Perilla leaves in soy sauce

Kkaennip-jangajji 깻잎장아찌

I heard that there is a huge Korean community in Flushing, so I went there the other day. It took about 40 minutes to ride the subway from Manhattan.

I was so excited about visiting there that my heart started beating before getting there even on the subway. Yes, it was surprising scene! I felt like walking around somewhere in Korea!

I bought some items that I can’t find easily in midtown Manhattan such as a long broom, cheap hangers, and I found them! Then of course I had to stop by the Korean grocery store, Hanareum mart.

I found a good bakery store “Koryudang” to order my favorite snack patbingsu (shaved ice with sweet red bean and fruits). Almost all of customers were Koreans. I used to make it for my children when they were young. When they came home from school in hot summer afternoon, I used to be waiting for them with ready made patbingsu. Once they came home, I gave it to them and they were of course happy. So when I order potbingsu for myself, I can’t help thinking about my children and feel a little strange.

On the way back home to take the subway, I saw a woman sitting on the sidewalk selling so many different kinds of Korean vegetables that she grew in her home: lettuce, green chili pepper, cucumber, minari, small, cute pumpkins (for doen jang jjigae), and perilla leaves! I asked, “How much is it for all the “kkaennip” ? She paused some seconds and seemed busy counting quietly. She said, “20 dollars”. I said, “How about 15 dollars? I will make kimchi with them”. She paused again and “sure!” :) I know I should be generous to the seller. How dare I could ask for discount! But, it’s my life time bargain habit that I learned from my own mother.

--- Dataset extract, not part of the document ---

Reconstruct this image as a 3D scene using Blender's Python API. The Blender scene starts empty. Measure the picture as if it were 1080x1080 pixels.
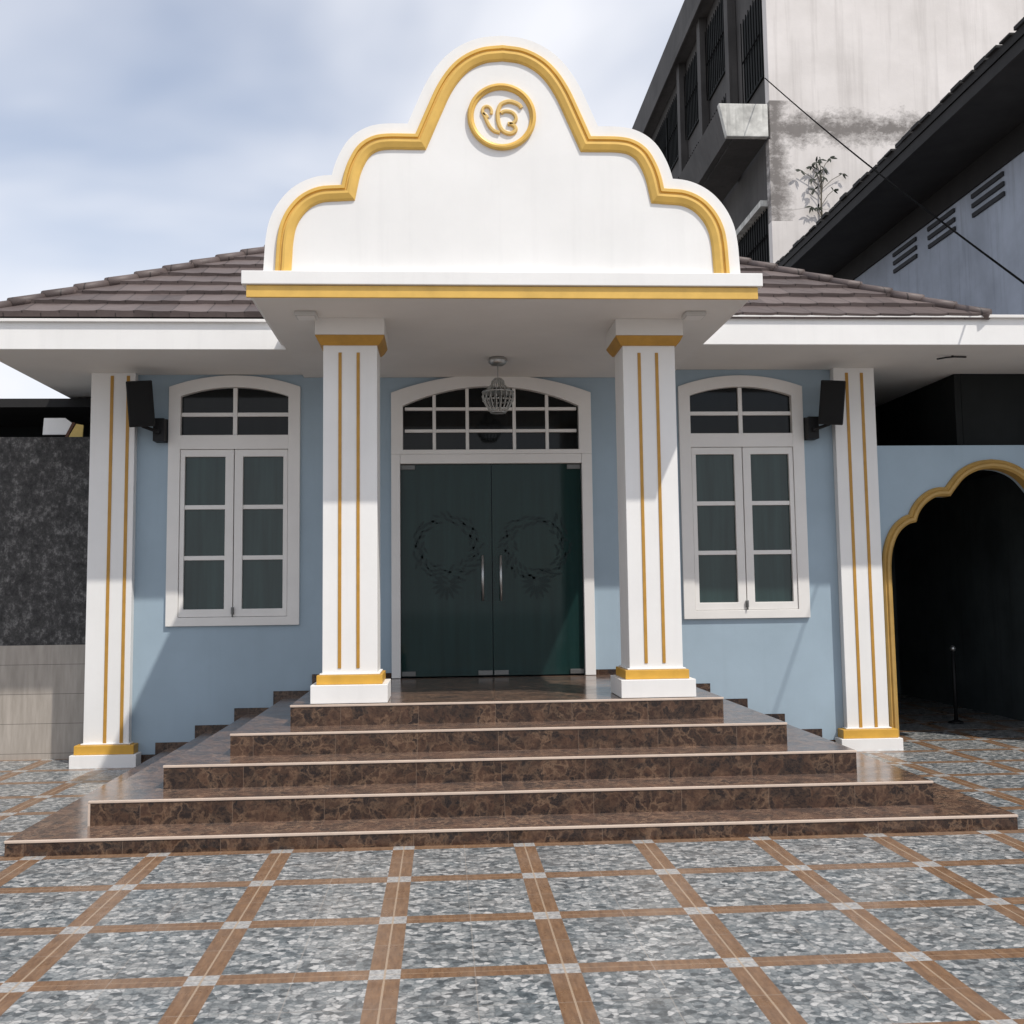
import bpy, bmesh, math, random
from mathutils import Matrix, Vector
R = math.radians
random.seed(7)
S = bpy.context.scene
COL = S.collection

# ------------------------------------------------------------------ camera
cam_d = bpy.data.cameras.new('camera')
cam = bpy.data.objects.new('camera', cam_d)
COL.objects.link(cam)
cr = Vector((0.99796883, -0.06245279, -0.0125641))
cu = Vector((0.00668359, -0.09349091, 0.9955977))
cf = Vector((0.06335248, 0.99365945, 0.09288361))
cam.matrix_world = Matrix((
    (cr.x, cu.x, -cf.x, -0.5184), (cr.y, cu.y, -cf.y, -11.321),
    (cr.z, cu.z, -cf.z, 1.589), (0, 0, 0, 1)))
cam_d.sensor_width = 36
cam_d.lens = 1169.36 / 1080 * 36
cam_d.shift_y = (514.95 - 540) / 1080
cam_d.clip_end = 1000
S.camera = cam

# ------------------------------------------------------------------ light
SUN_DIR = Vector((-0.46, 0.54, -1.0)).normalized()       # the way the light travels
to_sun = -SUN_DIR
elev = math.asin(to_sun.z)
azim = math.atan2(to_sun.x, to_sun.y)                    # clockwise from +Y
sl = bpy.data.lights.new('sun', 'SUN')
sl.energy = 2.65
sl.angle = R(0.8)
sl.color = (1.0, 0.955, 0.89)
so = bpy.data.objects.new('sun', sl)
COL.objects.link(so)
so.rotation_euler = SUN_DIR.to_track_quat('-Z', 'Y').to_euler()

W = bpy.data.worlds.new('World')
S.world = W
W.use_nodes = True
nt = W.node_tree
nt.nodes.clear()
def wn(t, **k):
    n = nt.nodes.new(t)
    for a, b in k.items():
        setattr(n, a, b)
    return n
sky = wn('ShaderNodeTexSky', sky_type='NISHITA', sun_disc=False, sun_elevation=elev, sun_rotation=azim)
sky.air_density = 1.0; sky.dust_density = 1.0; sky.ozone_density = 2.0
tc = wn('ShaderNodeTexCoord')
mp = wn('ShaderNodeMapping')
mp.inputs['Scale'].default_value = (1.3, 1.1, 2.3)
mp.inputs['Location'].default_value = (0.35, 0.2, 0.55)
n1 = wn('ShaderNodeTexNoise'); n1.inputs['Scale'].default_value = 1.5; n1.inputs['Detail'].default_value = 4.5; n1.inputs['Roughness'].default_value = 0.47
n1.inputs['Distortion'].default_value = 0.35
rp = wn('ShaderNodeValToRGB')
rp.color_ramp.elements[0].position = 0.37; rp.color_ramp.elements[0].color = (0.28, 0.28, 0.28, 1)
rp.color_ramp.elements[1].position = 0.58; rp.color_ramp.elements[1].color = (0.97, 0.97, 0.97, 1)
mx = wn('ShaderNodeMix', data_type='RGBA')
bg = wn('ShaderNodeBackground'); bg.inputs['Strength'].default_value = 0.122
ow = wn('ShaderNodeOutputWorld')
L = nt.links.new
L(tc.outputs['Generated'], mp.inputs['Vector']); L(mp.outputs[0], n1.inputs['Vector'])
L(n1.outputs['Fac'], rp.inputs['Fac']); L(rp.outputs['Color'], mx.inputs['Factor'])
sp = wn('ShaderNodeSeparateXYZ'); L(tc.outputs['Generated'], sp.inputs[0])
mr = wn('ShaderNodeMapRange'); mr.inputs['From Min'].default_value = -0.3; mr.inputs['From Max'].default_value = 0.75
mr.inputs['To Min'].default_value = 0.90; mr.inputs['To Max'].default_value = 0.93
L(sp.outputs[1], mr.inputs[0])
vm = wn('ShaderNodeVectorMath', operation='SCALE'); vm.inputs[0].default_value = (6.6, 6.7, 7.1); L(mr.outputs[0], vm.inputs['Scale']); L(vm.outputs[0], mx.inputs['B'])
vm2 = wn('ShaderNodeVectorMath', operation='SCALE'); L(sky.outputs[0], vm2.inputs[0]); L(mr.outputs[0], vm2.inputs['Scale'])
L(vm2.outputs[0], mx.inputs['A']); L(mx.outputs['Result'], bg.inputs['Color']); L(bg.outputs[0], ow.inputs['Surface'])
S.view_settings.view_transform = 'Standard'
S.view_settings.look = 'None'
S.view_settings.gamma = 1
S.view_settings.exposure = 0.36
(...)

When I came home, I made perilla leaves jangajji instead of making kkaennip kimchi because making jangajji is easier than making kimchi.

For those who may be interested in learning how to make this jangajji, I am posting my recipe here with pictures.

Korean perilla in soy sauce (kkaennip-jangajji)

Ingredients: 500 grams of perilla leaves, salt, soy sauce, vinegar, sugar, and water

1) Wash both sides of kkaennip thoroughly and drain them. Put them in a container or jar.

2) In a large skillet, add 5 cups of water, ¼ cup salt, 1 cup of sugar, 1 cup of soy sauce, and ½ cup of vinegar and boil it.

3) When the mixture of the liquid boils, pour it carefully, slowly, and evenly into the container where fresh kkaennip is placed.

4) Press it down with a spoon to help the perilla leaves get submerged. Then put something heavy on top to keep them down in the mixture

5) Close the lid of the container and let it sit for about 12 hours. (You can turn over to salt evenly)

6) Next day, when you open the lid, you will see lots of liquid came out from the leaves

7) Drain the salty juice into a pot and boil it for about 20 minutes. (Don’t boil the salted perilla leaves, leave them in the container without much liquid.

8) The amount of salty liquid will get less than before. Cool it down.

9) Switch the salted perilla leaves into a smaller container that fits them, then pour the cooled down salty juice over them.

That’s all!

Eat it with rice as part of your meal. First, get a spoonful of rice…

Then wrap a leaf around it and put it in your mouth!